2. In exchange for the loan, McDonald's would:
(a) Pay .5% of gross sales for three periods.
(b) Yield managerial control until the loan is repaid.
(c) Give the group a seat on the board.
(d) Change their mangement policies.

3. Kroc fulfilled one of his dreams on March 8, 1969 when he:
(a) Set out on a world cruise.
(b) Formally retired from McDonalds.
(c) Purchased the Chicago Cubs.
(d) Married Joni.

4. Kroc told sportswriters that he estimated it would take how long to rebuild the team?
(a) No rebuilding was necessary.
(b) One year.
(c) Five years.
(d) Three years.

5. What was Harry Sonnenburn involved in at this time?
(a) Starting his own company.
(b) Looking to hire a new president.
(c) Preparing to take the company public.
(d) Looking for a new job.

6. Don Lubin described Ray Kroc to Buzzi Bavasi as:
(a) A friend of the baseball commissioner.
(b) No description.
(c) The man who owns seven million shares of McDonalds.
(d) Head of a large sports syndicate.

7. After Harry left McDonalds, he:
(a) Sold his stock.
(b) Retired.
(c) Opened a rival business.
(d) Remained a consultant to the company.

8. What new rule was made because of Kroc's action at the first home game?
(a) A limit on the number of promotions.
(b) The park must be landscaped according to league requirements.
(c) Only players and game officals can be on the field.
(d) Only the official announcer can use the public address system.
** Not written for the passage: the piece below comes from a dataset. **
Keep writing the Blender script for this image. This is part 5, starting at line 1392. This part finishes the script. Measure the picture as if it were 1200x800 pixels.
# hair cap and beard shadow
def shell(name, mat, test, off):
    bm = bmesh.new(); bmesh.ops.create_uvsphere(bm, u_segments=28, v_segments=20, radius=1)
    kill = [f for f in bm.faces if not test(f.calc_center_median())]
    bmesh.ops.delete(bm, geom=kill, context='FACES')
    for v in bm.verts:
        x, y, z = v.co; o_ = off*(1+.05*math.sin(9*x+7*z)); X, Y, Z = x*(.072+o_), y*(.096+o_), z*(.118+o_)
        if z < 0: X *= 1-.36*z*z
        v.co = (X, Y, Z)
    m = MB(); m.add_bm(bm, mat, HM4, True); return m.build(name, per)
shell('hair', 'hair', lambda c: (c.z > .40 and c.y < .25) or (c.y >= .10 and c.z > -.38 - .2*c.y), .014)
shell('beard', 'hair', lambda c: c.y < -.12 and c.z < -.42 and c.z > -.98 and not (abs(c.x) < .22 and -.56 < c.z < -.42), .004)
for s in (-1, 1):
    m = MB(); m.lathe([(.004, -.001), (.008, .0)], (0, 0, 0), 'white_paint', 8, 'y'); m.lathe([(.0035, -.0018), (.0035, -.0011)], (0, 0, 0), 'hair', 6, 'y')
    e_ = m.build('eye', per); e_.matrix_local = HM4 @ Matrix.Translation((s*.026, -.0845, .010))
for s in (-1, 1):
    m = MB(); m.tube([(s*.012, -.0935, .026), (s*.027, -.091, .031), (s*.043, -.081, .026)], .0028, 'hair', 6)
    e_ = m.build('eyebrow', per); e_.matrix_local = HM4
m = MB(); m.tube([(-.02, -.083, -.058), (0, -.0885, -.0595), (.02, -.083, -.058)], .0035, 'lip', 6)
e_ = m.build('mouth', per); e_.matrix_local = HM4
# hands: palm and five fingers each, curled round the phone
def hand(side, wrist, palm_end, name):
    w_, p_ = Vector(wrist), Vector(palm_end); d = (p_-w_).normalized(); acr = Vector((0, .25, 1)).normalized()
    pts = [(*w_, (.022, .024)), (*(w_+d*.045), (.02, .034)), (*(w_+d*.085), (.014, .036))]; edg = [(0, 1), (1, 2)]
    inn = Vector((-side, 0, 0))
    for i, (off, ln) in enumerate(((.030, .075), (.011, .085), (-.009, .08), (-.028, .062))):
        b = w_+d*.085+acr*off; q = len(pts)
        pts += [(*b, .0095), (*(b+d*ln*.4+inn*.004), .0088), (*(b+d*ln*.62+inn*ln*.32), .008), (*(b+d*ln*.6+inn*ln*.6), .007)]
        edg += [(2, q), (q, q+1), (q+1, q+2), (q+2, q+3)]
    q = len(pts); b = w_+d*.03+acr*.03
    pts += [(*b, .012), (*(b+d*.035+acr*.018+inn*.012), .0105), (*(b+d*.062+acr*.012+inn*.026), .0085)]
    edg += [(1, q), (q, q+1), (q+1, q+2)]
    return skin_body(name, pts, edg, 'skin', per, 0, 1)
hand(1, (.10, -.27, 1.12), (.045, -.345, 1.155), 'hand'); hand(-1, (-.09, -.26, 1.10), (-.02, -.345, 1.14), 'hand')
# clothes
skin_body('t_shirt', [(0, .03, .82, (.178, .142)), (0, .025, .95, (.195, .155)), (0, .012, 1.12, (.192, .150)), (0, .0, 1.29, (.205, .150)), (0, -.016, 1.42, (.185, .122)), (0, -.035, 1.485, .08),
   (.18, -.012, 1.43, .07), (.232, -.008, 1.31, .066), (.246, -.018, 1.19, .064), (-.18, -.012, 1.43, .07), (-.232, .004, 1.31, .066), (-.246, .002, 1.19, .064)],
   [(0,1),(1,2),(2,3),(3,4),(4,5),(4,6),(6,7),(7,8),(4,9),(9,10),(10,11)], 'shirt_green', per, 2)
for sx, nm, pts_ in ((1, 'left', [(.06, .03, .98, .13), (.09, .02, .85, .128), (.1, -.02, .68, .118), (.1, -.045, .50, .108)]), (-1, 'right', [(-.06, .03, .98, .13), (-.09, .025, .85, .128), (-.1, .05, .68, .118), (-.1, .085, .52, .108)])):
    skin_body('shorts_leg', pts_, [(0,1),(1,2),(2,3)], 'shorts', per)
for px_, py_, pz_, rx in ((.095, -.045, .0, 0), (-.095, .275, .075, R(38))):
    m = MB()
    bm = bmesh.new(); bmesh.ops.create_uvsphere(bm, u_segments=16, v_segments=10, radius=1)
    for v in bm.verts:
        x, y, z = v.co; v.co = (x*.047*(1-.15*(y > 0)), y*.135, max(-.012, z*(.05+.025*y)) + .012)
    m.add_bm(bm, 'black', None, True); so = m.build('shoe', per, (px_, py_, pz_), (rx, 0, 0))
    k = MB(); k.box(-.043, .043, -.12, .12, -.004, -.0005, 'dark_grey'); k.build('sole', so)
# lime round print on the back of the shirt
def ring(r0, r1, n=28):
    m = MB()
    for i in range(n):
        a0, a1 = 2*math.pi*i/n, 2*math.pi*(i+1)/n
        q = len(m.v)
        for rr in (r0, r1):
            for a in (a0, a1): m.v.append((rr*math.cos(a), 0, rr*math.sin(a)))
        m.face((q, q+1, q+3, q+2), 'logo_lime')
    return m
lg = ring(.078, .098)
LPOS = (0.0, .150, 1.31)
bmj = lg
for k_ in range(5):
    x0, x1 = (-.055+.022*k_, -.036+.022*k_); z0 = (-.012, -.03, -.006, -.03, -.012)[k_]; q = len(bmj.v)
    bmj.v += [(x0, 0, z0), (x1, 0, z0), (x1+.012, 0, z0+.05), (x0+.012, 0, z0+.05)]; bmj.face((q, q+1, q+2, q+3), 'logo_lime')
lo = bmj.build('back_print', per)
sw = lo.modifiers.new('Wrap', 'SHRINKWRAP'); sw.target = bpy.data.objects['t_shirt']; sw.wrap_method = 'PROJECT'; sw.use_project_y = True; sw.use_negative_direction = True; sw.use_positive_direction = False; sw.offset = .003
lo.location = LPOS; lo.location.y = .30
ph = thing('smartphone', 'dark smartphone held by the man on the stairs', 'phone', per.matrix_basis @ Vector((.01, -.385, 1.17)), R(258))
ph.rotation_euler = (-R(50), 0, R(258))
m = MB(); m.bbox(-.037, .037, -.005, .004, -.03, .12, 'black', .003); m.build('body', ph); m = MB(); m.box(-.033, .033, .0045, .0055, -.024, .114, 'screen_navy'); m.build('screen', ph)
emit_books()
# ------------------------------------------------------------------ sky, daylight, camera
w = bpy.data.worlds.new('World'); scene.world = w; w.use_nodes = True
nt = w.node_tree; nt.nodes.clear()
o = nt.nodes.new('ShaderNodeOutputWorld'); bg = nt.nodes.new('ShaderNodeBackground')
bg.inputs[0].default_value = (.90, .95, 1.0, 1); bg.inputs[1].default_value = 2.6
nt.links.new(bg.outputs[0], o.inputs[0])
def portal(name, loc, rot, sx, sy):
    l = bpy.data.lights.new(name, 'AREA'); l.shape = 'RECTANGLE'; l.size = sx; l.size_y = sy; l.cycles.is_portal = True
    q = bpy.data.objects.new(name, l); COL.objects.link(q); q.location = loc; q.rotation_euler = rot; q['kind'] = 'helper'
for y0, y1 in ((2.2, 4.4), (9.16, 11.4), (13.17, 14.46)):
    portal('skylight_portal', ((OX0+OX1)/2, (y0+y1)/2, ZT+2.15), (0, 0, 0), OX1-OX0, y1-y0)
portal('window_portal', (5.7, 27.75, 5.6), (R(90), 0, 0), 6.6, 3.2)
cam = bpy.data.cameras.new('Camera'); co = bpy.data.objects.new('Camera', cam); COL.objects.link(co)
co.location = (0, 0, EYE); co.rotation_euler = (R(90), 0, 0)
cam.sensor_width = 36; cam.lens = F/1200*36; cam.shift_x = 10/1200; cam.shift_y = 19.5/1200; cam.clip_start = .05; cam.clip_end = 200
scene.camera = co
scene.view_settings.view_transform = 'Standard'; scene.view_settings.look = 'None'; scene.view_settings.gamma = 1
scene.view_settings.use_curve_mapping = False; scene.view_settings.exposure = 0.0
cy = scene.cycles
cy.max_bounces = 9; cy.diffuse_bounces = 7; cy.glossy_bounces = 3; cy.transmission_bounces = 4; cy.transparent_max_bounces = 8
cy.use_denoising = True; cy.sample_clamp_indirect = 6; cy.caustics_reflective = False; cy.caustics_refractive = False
9. What other sports team did Ray Kroc purchase?
(a) Chicago Blackhawks.
(b) Chicago Cubs.
(c) Dallas Cowboys.
(d) San Diego Mariners.

10. A common practice among California suppliers was:
(a) Kickbacks in exchange for exclusive contracts.
(b) Refusal to negotiate.
(c) Poor quality.
(d) Poor service.

11. Whic position did Harry Sonnenburn hold in the corporation?
(a) President and chief executive officer.
(b) Treasurer.
(c) Executive vice president.
(d) Senior vice president.

12. What term does Kroc use to describe new product development?
(a) Capitalism in action.
(b) The domain of the operators.
(c) The response of customer demands.
(d) The menu is limited to his favorite dishes.

13. When McDonalds went public, what was the initial offering price of the stock?
(a) $25.
(b) $18.
(c) $35.
(d) $22.50.

14. Where was Hamburger University located?
(a) Des Plaines, Illinois.
(b) Elk Grove Village, Illinois.
(c) Arlington Heights, Illinois.
(d) Chicago, Illinois.

15. What problem was unique to California suppliers?
(a) They formed suppliers cartels.
(b) They weren't reliable.
(c) Some suppliers wouldn't deal with McDonalds.
(d) They wouldn't negotiate with McDonalds.

Short Answer Questions

1. Where did Kroc meet Joni Smith?

2. How did Ray Kroc meet Jane Dobbins Green?

3. When did McDonald's actually pay off the loan?

4. Approximately how much did the Twelve Apostles make from the deal?

5. What, according to Kroc, is the common fallacy about money?